Por Enio Squeff (crítica publicada na “Folha de S. Paulo” em 06 de julho de 1978)
Conta-se que Johannes Brahms, já ao fim da vida, tinha um costume estranho. Como o julgassem irritadiço em demasia passou a cultivar a imagem, despedindo-se de algumas reuniões particularmente formais, dizendo mais ou menos o seguinte: “Perdoem-me se não fui indelicado com todo o mundo; não era essa a minha intenção”.
A título precário, a introdução poderia valer para qualquer crítico: a observância do estrito vêzo de criticar, vale dizer, de ser inoportuno e indelicado, pode não ser uma imagem a cultivar, mas é, certamente, o único caminho da honestidade.
Para o caso da música em São Paulo, isso pode valer como uma declaração de guerra. Afinal, se é forçoso reconhecer que o que temos é o que temos – não cabe, por exemplo, inventar e afirmar o que não existe. E a realidade nua e crua é essa: São Paulo, com seus 12 milhões de habitantes, não tem uma orquestra sinfônica que se aproxime do razoavelmente bom. A ilustração, como sempre, é o infatigável trabalho do maestro Eleazar de Carvalho, e, mais precisamente, a série de concertos em que está sendo comemorado o sesquicentenário da morte do compositor Franz Schubert. A Sinfônica Estadual, embora esteja bem melhor do que no ano passado, ainda padece dos altos e baixos de um conjunto desequilibrado. É uma constatação que prescinde de um julgamento mais crítico. Enquanto um trabalho musical se fixa entre desempenhos razoáveis e atuações onde existem problemas gritantes de afinação – o próprio contraste passa a ser significativo. E não vale a alegação de que o público gosta. Tentemos um exemplo.
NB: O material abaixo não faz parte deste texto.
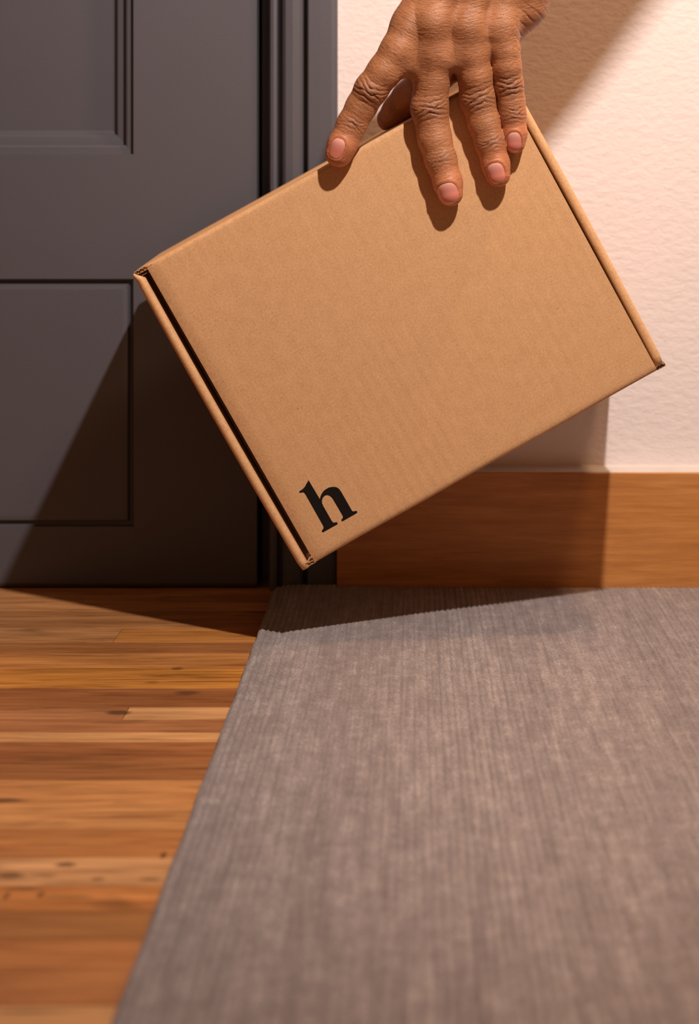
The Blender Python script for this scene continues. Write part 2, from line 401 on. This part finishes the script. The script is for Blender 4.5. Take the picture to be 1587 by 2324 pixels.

Ainda na semana passada, São Paulo recebeu a visita do pianista Rudolf Fikursni – virtuose cantado em prosa verso pelo decano dos críticos norte-americanos A. Schonberg. O intérprete tinha de tocar o concerto número um de Brahms – peça difícil, mas imprescindível no repertório convencional de qualquer pianista convencional. A crer nos aplausos foi um sucesso. Mas não pareceu assim a todo o mundo. Contradição? É possível. Pois, entre o juízo crítico que viu no sr. Fikursni um pianista flácido, atacando os trinados de Brahms como se o estivesse fazendo com um concerto de Mozart (algo como jogar futebol com sapatilhas de balé) – e opinião do público que o ovacionou a pé – vai uma grande distância.
Melhor para o Sr. Fikursni; pior para o crítico. A questão, porém, não é bem essa. É possível que, hipoteticamente, neste caso, o crítico tivesse razão: mas, então, toda uma série de considerações sobre o mesmo tema deveriam ser reformuladas. Dias antes, a propósito, a orquestra estivera num nível acima da média; foi durante a execução da missa número 5, em lá bemol Maior D-678, de Schubert. Um surpreendente coral bem afinado com uma orquestra que se comportou à altura, tiveram esse dom de realizar um concerto honesto. Neste caso, o milagre parece ter se operado. A orquestra superou suas possíveis deficiências e a execução esteve acima do razoável esperado. O que, contudo, não levou o público a aplaudi-la com maior ênfase do que ao medíocre Fikursni. Ou seja, nem sempre a “vox populi”, é a “vox Dei”. E é aqui que vale a observação de Brahms.
A formalidade de nossos músicos, empertigados em suas casacas (uma culpa que, por sinal, não lhes cabe), nem sempre corresponde às exigências da grande música. A formalidade se sobrepõe ao objetivo final que é a boa execução. Explica-se (sem qualquer elitismo) que o público goste. Por várias razões este público perdeu o saudável costume de vaiar. Sente-se na obrigação de aplaudir – preferivelmente de pé.
A antipatia, portanto, tem seus aspectos positivos. Brahms certamente queria dizer muito quando pedia desculpas por não ter sido suficientemente explícito ao não ser mais extensivo em suas indelicadezas. Faço minhas as palavras dele.